Strong demand for solar power is benefiting Shunfeng and Wuxi Suntech Power, which it acquired in April for 3 billion yuan. Suntech filed for bankruptcy in China last year after a global solar slump dragged down prices and ate into margins.

“It’s obviously a very large loan,” Pavel Molchanov, an analyst at Raymond James & Associates Inc. in Houston, said today by e-mail. “But Suntech was a large operation, so it doesn’t surprise me that there are commensurately hefty working capital needs.”

Shunfeng sold HK$6 billion ($774 million) of shares to build solar power plants in June and has a goal to “become the world’s largest integrated clean-energy supplier,” Suntech Chief Executive Officer Eric Luo said in a video on the company’s website.

Overseas Plants

Shunfeng’s biggest holder Zheng took a 30 percent stake in the company in 2012. Through holding companies, he also owns about 22 percent of LDK Solar Co., the second-biggest solar wafer supplier by 2012 capacity.
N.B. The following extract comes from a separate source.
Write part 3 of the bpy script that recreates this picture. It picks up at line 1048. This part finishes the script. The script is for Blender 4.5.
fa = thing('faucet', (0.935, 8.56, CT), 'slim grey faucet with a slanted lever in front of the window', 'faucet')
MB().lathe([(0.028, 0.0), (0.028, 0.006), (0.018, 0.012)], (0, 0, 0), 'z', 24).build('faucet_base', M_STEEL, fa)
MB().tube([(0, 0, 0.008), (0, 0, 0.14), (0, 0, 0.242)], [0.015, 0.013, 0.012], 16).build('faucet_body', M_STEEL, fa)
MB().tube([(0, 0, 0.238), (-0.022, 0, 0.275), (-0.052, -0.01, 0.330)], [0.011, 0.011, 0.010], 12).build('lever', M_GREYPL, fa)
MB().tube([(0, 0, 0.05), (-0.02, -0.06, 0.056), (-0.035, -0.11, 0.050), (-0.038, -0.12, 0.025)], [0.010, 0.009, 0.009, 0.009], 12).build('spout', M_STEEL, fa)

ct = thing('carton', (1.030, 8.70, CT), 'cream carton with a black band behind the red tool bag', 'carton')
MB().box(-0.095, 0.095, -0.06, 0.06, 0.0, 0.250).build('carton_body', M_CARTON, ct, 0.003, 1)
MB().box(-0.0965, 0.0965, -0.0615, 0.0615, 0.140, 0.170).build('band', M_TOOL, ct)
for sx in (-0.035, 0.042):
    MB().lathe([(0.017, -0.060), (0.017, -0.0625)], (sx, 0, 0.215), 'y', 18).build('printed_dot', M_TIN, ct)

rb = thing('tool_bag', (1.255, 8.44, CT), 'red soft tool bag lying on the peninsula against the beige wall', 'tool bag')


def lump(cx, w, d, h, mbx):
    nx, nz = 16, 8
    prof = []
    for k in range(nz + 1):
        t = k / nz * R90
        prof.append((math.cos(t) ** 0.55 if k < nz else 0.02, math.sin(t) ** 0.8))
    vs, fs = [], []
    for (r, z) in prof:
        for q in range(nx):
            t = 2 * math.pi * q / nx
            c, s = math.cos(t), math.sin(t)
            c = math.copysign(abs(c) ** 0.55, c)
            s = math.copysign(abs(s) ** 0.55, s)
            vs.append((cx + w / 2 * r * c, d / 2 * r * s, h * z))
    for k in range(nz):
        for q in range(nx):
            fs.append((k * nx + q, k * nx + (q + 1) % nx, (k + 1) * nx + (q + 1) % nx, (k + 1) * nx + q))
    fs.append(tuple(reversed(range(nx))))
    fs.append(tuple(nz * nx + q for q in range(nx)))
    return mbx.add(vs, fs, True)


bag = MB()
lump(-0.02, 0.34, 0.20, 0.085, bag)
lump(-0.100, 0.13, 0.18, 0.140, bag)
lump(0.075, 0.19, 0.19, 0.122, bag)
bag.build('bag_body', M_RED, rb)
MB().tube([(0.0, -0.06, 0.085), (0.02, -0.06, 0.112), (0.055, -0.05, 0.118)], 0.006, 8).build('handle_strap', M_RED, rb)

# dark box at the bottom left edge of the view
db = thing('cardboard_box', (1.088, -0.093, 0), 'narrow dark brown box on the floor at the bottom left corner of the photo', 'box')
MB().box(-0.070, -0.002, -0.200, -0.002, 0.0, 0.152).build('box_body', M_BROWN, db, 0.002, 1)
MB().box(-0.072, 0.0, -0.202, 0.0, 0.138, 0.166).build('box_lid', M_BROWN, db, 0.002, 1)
Suntech is seeking to be closer to its customers and is evaluating “different options” for manufacturing plants in Southeast Asia, North America and South America, Luo said in a June interview.

Suntech may be able to circumvent U.S. anti-subsidy duties against Chinese producers that were set in June, in Suntech’s case, at 35.21 percent. Luo denied that the duties were a factor in the decision in the interview.